Comment 1 Chris Lalancette 2008-01-02 22:59:06 UTC
Further, the whole section is actually wrong.  It's not a sysfs parameter at
all.  Here's the current text:

===============================================================================
tick_divider

    The tick_divider=<value> option is a sysfs parameter that allows you to
adjust the system clock rate while maintaining the same visible HZ timing value
to user space applications.

    Using the tick_divider= option allows you to reduce CPU overhead and
increase efficiency at the cost of lowering the accuracy of timing operations
and profiling.

    Useful <values> for the standard 1000Hz clock are:

        * 2 = 500Hz
        * 4 = 250Hz
        * 5 = 200Hz
        * 8 = 125Hz
        * 10 = 100Hz (value used by previous releases of Red Hat Enterprise Linux)

    Note that the virtualized kernel does not support multiple timer rates on
guests. dom0 uses a fixed timing rate set across all guests; this reduces the
load that multiple tick rates could cause.
==============================================================================

This would be much more clear and useful as the following:

==============================================================================
divider

    The divider=<value> option is a kernel command-line parameter that allows
you to adjust the system clock rate while maintaining the same visible HZ timing
value to user space applications.

   Using the divider= option allows you to reduce CPU overhead and increase
efficiency at the cost of lowering the accuracy of timing operations and
profiling.  This can be useful in virtualized environments as well as for
certain applications.

    Useful <values> for the standard 1000Hz clock are:

        * 2 = 500Hz
        * 4 = 250Hz
        * 10 = 100Hz (value used by previous releases of Red Hat Enterprise Linux)
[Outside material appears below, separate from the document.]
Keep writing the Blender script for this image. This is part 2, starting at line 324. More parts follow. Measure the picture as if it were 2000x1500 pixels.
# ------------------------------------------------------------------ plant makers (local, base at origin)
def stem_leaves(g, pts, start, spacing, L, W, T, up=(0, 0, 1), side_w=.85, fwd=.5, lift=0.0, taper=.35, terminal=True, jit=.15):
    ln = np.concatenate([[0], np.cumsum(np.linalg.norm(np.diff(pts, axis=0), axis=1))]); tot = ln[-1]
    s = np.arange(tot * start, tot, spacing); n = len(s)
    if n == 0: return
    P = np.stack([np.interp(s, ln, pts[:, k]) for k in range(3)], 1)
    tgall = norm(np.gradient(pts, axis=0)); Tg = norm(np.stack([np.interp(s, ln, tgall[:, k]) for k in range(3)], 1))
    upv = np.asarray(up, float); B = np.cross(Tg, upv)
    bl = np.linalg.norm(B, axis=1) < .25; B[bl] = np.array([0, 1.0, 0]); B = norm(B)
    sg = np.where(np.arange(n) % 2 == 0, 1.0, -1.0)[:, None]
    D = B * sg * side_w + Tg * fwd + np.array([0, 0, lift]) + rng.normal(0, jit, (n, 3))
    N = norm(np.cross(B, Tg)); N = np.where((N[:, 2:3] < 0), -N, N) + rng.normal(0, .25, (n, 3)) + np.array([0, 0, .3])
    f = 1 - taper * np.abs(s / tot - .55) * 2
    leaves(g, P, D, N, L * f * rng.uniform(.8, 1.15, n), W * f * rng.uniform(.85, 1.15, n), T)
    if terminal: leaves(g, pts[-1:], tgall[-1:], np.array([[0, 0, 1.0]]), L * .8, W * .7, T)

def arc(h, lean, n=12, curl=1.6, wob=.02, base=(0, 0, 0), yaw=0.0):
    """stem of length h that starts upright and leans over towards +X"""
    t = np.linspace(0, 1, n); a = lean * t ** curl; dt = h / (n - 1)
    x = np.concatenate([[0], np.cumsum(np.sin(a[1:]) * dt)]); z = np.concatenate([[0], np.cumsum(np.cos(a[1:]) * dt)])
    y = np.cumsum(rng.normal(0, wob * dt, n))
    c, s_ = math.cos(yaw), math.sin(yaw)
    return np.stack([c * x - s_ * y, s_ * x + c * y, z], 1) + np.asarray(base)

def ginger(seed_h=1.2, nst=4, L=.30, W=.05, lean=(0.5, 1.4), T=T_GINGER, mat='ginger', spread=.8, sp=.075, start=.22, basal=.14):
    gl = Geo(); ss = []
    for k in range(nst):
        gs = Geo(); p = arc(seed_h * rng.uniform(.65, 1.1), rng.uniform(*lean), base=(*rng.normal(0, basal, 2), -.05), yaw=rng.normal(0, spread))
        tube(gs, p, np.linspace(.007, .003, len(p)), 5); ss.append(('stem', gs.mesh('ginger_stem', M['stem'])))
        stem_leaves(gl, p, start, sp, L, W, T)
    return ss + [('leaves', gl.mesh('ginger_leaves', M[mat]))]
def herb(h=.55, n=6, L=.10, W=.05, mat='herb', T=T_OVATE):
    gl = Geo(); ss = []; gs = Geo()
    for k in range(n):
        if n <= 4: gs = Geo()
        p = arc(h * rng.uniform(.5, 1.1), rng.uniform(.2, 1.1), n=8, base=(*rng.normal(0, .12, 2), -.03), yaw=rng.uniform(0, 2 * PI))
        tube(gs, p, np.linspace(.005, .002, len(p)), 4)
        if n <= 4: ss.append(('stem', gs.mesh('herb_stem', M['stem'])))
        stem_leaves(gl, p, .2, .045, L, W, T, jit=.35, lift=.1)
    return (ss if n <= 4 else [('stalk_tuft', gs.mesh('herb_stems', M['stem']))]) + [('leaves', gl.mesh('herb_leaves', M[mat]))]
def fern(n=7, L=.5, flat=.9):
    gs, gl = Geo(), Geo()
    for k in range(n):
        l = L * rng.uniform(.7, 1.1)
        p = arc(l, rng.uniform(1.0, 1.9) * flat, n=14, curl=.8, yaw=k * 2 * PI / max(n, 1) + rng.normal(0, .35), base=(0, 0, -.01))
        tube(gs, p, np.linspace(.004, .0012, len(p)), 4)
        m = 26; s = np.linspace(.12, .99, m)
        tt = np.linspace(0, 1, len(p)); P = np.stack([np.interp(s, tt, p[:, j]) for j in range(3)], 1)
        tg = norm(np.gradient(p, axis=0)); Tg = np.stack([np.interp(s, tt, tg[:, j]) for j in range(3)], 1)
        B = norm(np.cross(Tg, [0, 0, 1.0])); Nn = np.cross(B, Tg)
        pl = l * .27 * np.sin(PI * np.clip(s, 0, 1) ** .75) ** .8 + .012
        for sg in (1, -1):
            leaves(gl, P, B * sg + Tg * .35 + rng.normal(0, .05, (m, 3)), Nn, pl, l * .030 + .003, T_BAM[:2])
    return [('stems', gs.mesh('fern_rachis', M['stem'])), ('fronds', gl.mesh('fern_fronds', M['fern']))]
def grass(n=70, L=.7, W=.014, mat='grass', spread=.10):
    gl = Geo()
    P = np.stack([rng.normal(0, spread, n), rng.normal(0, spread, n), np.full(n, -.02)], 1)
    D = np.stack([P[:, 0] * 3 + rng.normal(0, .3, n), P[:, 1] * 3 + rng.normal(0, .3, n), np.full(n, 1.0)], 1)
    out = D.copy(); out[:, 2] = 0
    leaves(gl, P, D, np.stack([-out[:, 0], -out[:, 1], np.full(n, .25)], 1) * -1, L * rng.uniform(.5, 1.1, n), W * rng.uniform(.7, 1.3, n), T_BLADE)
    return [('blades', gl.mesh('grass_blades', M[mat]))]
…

    Note that the virtualized (Xen) kernel uses a 250HZ clock by default, and
thus does not need the divider= option either in dom0 or in paravirtualized guests.
==============================================================================

Chris Lalancette

Comment 2 Don Domingo 2008-01-04 00:55:34 UTC
thanks Chris. i have revised the release note accordingly in source, the online
release notes will be updated on the next cycle.